Noon: Rest From Work (After Millet), Vincent Van Gogh |
I appreciate the varieties of different rain now; the shades of gray that exist on the spectrum. I used to just think about it dichotomously: "it's sunny" vs. "it's rainy". Now there's misting, spitting, sprinkling, pittering, pattering, pouring and down-pouring. Weather is more of a living thing apt to get up and change and less like the stage of a set. I guess that is to say, I am more in it now.
Today, rain means rest. I may pretend disappointment at not being able to get out there and go to work, but truthfully, my body needs the rest. New aches in various joints and stiff muscles just want to be for a bit.
Rest means you have a chance to think and this morning I find myself thinking about being at rest. I was reading an article that called the United States a country of movers, with "about one in seven Americans changing their residence every year". I know if I look back on my twenties, it was true for me: I thought in one to two year time horizons at the most, lived in seven cities in ten years, and can recall each apartment I lived in but not their addresses.
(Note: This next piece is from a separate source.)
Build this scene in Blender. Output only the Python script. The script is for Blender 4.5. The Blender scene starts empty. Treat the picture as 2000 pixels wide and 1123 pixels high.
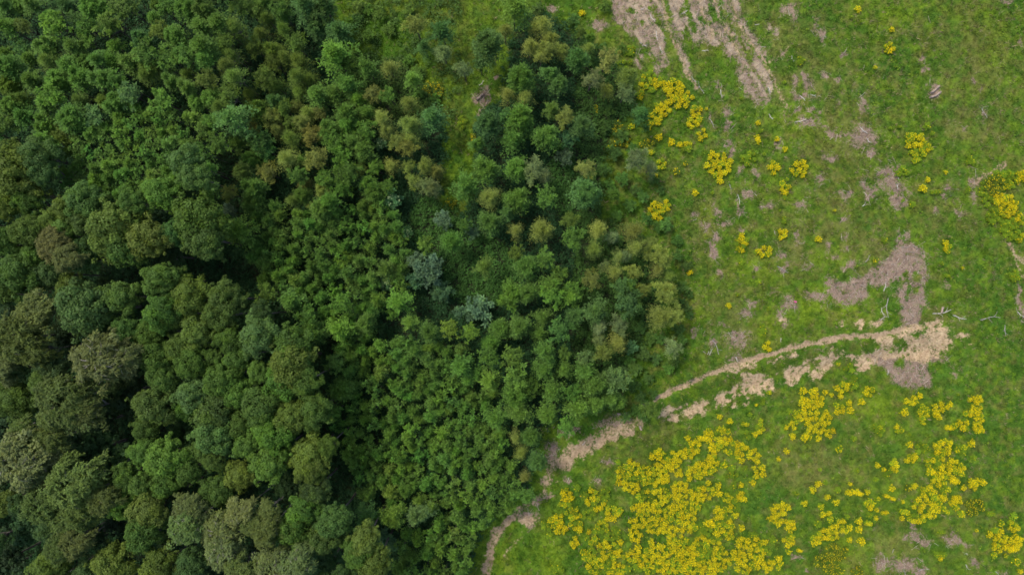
import bpy, math
import numpy as np
from mathutils import Vector

# ---------------------------------------------------------------- camera, sky, sun, exposure
H = 105.0                      # height of the drone above the ground
K = 0.078                      # metres per photo pixel (photo 2000 wide) on the ground
scene = bpy.context.scene
cam_data = bpy.data.cameras.new("camera")
cam_data.sensor_width = 36.0
cam_data.lens = 36.0 * H / (2000 * K)
cam_data.clip_start = 0.5
cam_data.clip_end = 8000
cam = bpy.data.objects.new("camera", cam_data)
scene.collection.objects.link(cam)
cam.location = (0, 0, H)
cam.rotation_euler = (0, 0, 0)
scene.camera = cam

SUN_AZ = (-0.80, 0.60)          # light comes from the upper left of the photograph
SUN_EL = math.radians(56)
world = bpy.data.worlds.new("World")
scene.world = world
world.use_nodes = True
wn = world.node_tree.nodes
wl = world.node_tree.links
sky = wn.new("ShaderNodeTexSky")
sky.sky_type = 'NISHITA'
sky.sun_disc = False
sky.sun_elevation = SUN_EL
sky.sun_rotation = math.atan2(SUN_AZ[0], SUN_AZ[1])
sky.air_density = 0.8
sky.dust_density = 2.0
sky.ozone_density = 0.6
wl.new(sky.outputs[0], wn["Background"].inputs[0])
wn["Background"].inputs[1].default_value = 0.145

sd = bpy.data.lights.new("sun", 'SUN')
sd.energy = 1.35
sd.angle = math.radians(15)
sd.color = (1.0, 0.96, 0.90)
sun = bpy.data.objects.new("sun", sd)
scene.collection.objects.link(sun)
ce = math.cos(SUN_EL)
sun.rotation_euler = Vector((SUN_AZ[0] * ce, SUN_AZ[1] * ce, math.sin(SUN_EL))).to_track_quat('Z', 'Y').to_euler()
sun.location = (-60, 45, 100)

scene.view_settings.view_transform = 'Standard'
scene.view_settings.look = 'None'
scene.view_settings.gamma = 1.0
scene.view_settings.exposure = 1.13
scene.cycles.max_bounces = 6
scene.cycles.transmission_bounces = 4
scene.cycles.filter_width = 1.7

rng = np.random.default_rng(7)
PI = math.pi

# ---------------------------------------------------------------- numpy helpers
def vnoise(x, y, seed=0):
    xi = np.floor(x).astype(np.int64); yi = np.floor(y).astype(np.int64)
    fx = x - xi; fy = y - yi
    fx = fx * fx * (3 - 2 * fx); fy = fy * fy * (3 - 2 * fy)
    def h(a, b):
        n = (a * 374761393 + b * 668265263 + seed * 974634777) & 0xFFFFFFFF
        n = ((n ^ (n >> 13)) * 1274126177) & 0xFFFFFFFF
        return ((n ^ (n >> 16)) & 0xFFFF) / 65535.0
    return (h(xi, yi) * (1 - fx) + h(xi + 1, yi) * fx) * (1 - fy) + (h(xi, yi + 1) * (1 - fx) + h(xi + 1, yi + 1) * fx) * fy

def fbm(x, y, seed=0, octv=4):
    s = 0; a = 0.5; t = 0
    for i in range(octv):
        s = s + a * vnoise(x * 2 ** i, y * 2 ** i, seed + i * 17); t += a; a *= 0.5
    return s / t

def sstep(a, b, x):
    t = np.clip((x - a) / (b - a), 0, 1)
    return t * t * (3 - 2 * t)

def to_world(px, py, z=0.0):
    f = K * (H - z) / H
    return (np.asarray(px, float) - 1000) * f, (561.5 - np.asarray(py, float)) * f

def norm(a):
    return a / np.maximum(np.linalg.norm(a, axis=-1, keepdims=True), 1e-9)

def poly_mesh(name, verts, faces_flat, k, mats=(), attrs=None, mat_idx=None, smooth=False):
    """verts Nx3, faces_flat flat vertex indices, k corners per face; attrs {name: per-face float array}"""
    me = bpy.data.meshes.new(name)
    nf = len(faces_flat) // k
    me.vertices.add(len(verts))
    me.vertices.foreach_set("co", np.asarray(verts, np.float32).ravel())
    me.loops.add(nf * k)
    me.loops.foreach_set("vertex_index", np.asarray(faces_flat, np.int32))
    me.polygons.add(nf)
    me.polygons.foreach_set("loop_start", np.arange(0, nf * k, k, dtype=np.int32))
    if mat_idx is not None:
        me.polygons.foreach_set("material_index", np.asarray(mat_idx, np.int32))
    for m in mats:
        me.materials.append(m)
    me.update(calc_edges=True)
    if smooth:
        me.polygons.foreach_set("use_smooth", np.ones(nf, bool))
    for n, a in (attrs or {}).items():
        at = me.attributes.new(n, 'FLOAT', 'FACE')
        at.data.foreach_set("value", np.asarray(a, np.float32))
    return me

def tag(o, label=None, cat=None, group=None, kind=None):
    if label: o['label'] = label
    if cat: o['category'] = cat
    if group: o['group'] = group
    if kind: o['kind'] = kind
    return o

def link(o):
    scene.collection.objects.link(o)
    return o

def mesh_obj(name, me):
    return link(bpy.data.objects.new(name, me))
# ---------------------------------------------------------------- ground patches read off the photograph (pixels)
# bare dry brush: cx, cy, rx, ry, angle
BRUSH = [(1480,340,9,12,0),(1500,400,12,8,0),(1560,400,14,9,0),(1600,350,10,14,0),(1650,380,12,9,0),(1520,280,8,10,0),(1430,300,6,12,0),(1480,180,10,14,0),(1620,310,14,8,0),(1580,520,12,9,0),(1470,590,10,8,0),(1700,300,10,10,0),(1850,560,10,8,0),(1660,520,10,8,0),(1170,50,20,9,0),(1077,16,14,7,0),(1282,101,10,17,0),(1289,136,8,10,0),(1250,120,10,17,0),
(1400,165,8,12,0),(1411,190,5,16,0),(1421,222,9,12,0),(1424,252,6,17,0),(1385,228,4,14,-10),(1420,282,7,6,0),(1540,18,16,13,0),(1551,30,6,15,-10),
(1505,52,4,8,0),(1596,50,5,12,0),(1605,68,9,13,0),(1525,105,8,9,0),(1647,106,6,6,0),(1568,150,6,16,0),(1580,162,9,12,0),
(1610,147,9,6,0),(1635,157,4,6,0),(1549,160,5,15,0),(1568,190,19,8,0),(1584,192,14,6,0),(1557,187,8,6,0),(1559,214,7,9,0),
(1583,216,8,6,0),(1530,225,6,7,0),(1598,224,7,6,0),(1575,240,24,11,0),(1606,247,11,7,0),(1619,262,12,8,0),(1640,265,10,5,0),
(1668,285,6,6,0),(1705,280,8,6,0),(1683,205,9,16,0),(1637,202,4,5,0),(1799,117,7,6,0),(1810,132,6,8,0),(1905,155,5,7,0),
(1917,172,4,6,0),(1921,220,6,13,0),(1925,242,5,4,0),(1968,3,12,6,0),(1995,85,7,5,0),(1888,252,5,6,0),(1515,62,6,9,0),
(1450,330,5,9,0),(1462,378,7,11,0),(1440,395,3,17,-8),(1445,412,6,10,0),(1390,398,5,14,-15),(1401,415,9,9,0),(1414,436,13,6,0),
(1377,443,9,9,0),(1358,420,9,7,0),(1367,417,5,6,0),(1394,488,10,19,10),(1400,464,9,8,0),(1406,531,7,14,0),(1449,451,8,6,0),
(1556,460,5,15,0),(1572,470,5,5,0),(1526,500,12,9,0),(1534,524,11,6,30),(1480,523,9,6,0),(1646,430,7,5,0),(1613,480,5,9,0),
(1628,499,13,6,-40),(1657,486,9,4,0),(1652,464,6,7,0),(1689,360,9,19,0),(1694,382,7,12,0),(1621,548,14,10,0),
(1738,352,24,30,0),(1752,385,26,24,0),(1730,338,20,13,0),(1700,372,12,14,0),(1765,402,9,12,0),(1758,455,5,10,0),(1757,472,5,20,0),
(1773,460,4,10,0),(1650,575,30,23,0),(1597,577,22,13,0),(1544,598,17,16,0),(1524,616,12,14,0),(1532,640,7,5,0),(1457,612,10,11,0),
(1441,662,24,19,0),(1433,651,14,9,0),(1414,635,9,5,0),(1438,700,18,7,0),(1390,665,9,9,0),(1360,650,9,7,0),(1900,385,7,12,0),
(1905,358,14,16,0),(1855,365,8,8,0),(1847,382,9,5,0),(1868,412,11,5,25),(1830,413,6,4,0),(1990,575,6,30,0),(1998,610,5,20,0),
(1840,700,20,8,15),(1870,735,6,7,0),(1784,1034,9,11,0),(1794,1053,15,12,0),(1768,1047,9,8,0),(1808,1061,11,8,0),(1858,1053,15,9,0),
(1880,1063,11,6,0),(1904,1096,11,8,0),(1556,1087,9,6,0),(1572,1111,4,4,0),(1957,1117,13,6,0),(1765,1104,30,17,0),(1720,1098,14,18,0),(1800,1117,16,7,0),
(941,195,15,15,0),(944,178,9,12,10),(939,225,7,13,0),(886,36,5,6,0),(972,155,7,6,40),(1186,900,9,6,0),(1167,938,10,6,0),(1106,935,7,9,0),
(1823,180,13,15,0),(1200,826,36,11,8),(1114,842,21,11,10),(1079,884,11,22,0),(1029,1008,24,12,10),(1036,1022,14,11,0),(1047,978,14,8,20),(1071,973,12,6,0),
(1678,264,24,24,0),(1692,270,16,16,0)]
BRUSH_POLY = [
[(1195,-40),(1290,-40),(1305,50),(1300,100),(1312,140),(1292,132),(1272,92),(1225,72),(1200,40)],
[(1310,-40),(1430,-40),(1462,50),(1500,110),(1480,130),(1440,120),(1395,88),(1362,88),(1345,100),(1356,150),(1332,132),(1310,70)],
[(1436,138),(1482,112),(1512,150),(1508,200),(1480,212),(1452,184)],
[(1760,472),(1790,475),(1808,500),(1813,530),(1808,560),(1812,590),(1797,600),(1802,640),(1758,642),(1755,600),(1750,562),(1715,562),(1690,590),(1660,600),(1630,592),(1612,575),(1625,550),(1655,545),(1690,540),(1710,512),(1740,500)],
[(1690,690),(1740,680),(1765,698),(1820,702),(1832,755),(1785,764),(1748,748),(1738,722),(1702,716)]]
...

American's love to move and everything about movement: we love our cars, our highways, moving to new jobs, looking for new homes, looking for new things to buy, voting for new politicians...it goes on and on and it's always about what's over the next bend in the road being more alluring than what we have in front of us. I've felt it before in jobs and relationships: if it's not working out, the old itch to just pack it in and take my chances on the unknown road ahead.
Now, it's obvious that many people move because they have no other choice: they are looking for better schools or jobs or more affordable housing or health coverage. But still, we have somehow built a culture where individual movement is the answer to finding a better life, something akin to, if you don't like my prices, shop elsewhere!
So, the constant churn, the continuous movement of people in and out of places, the general and unforgiving restlessness of life as we we live it today. And how does anything really ever get built or fixed amidst this type of constant movement? How do we stick around someplace long enough to see it turnaround?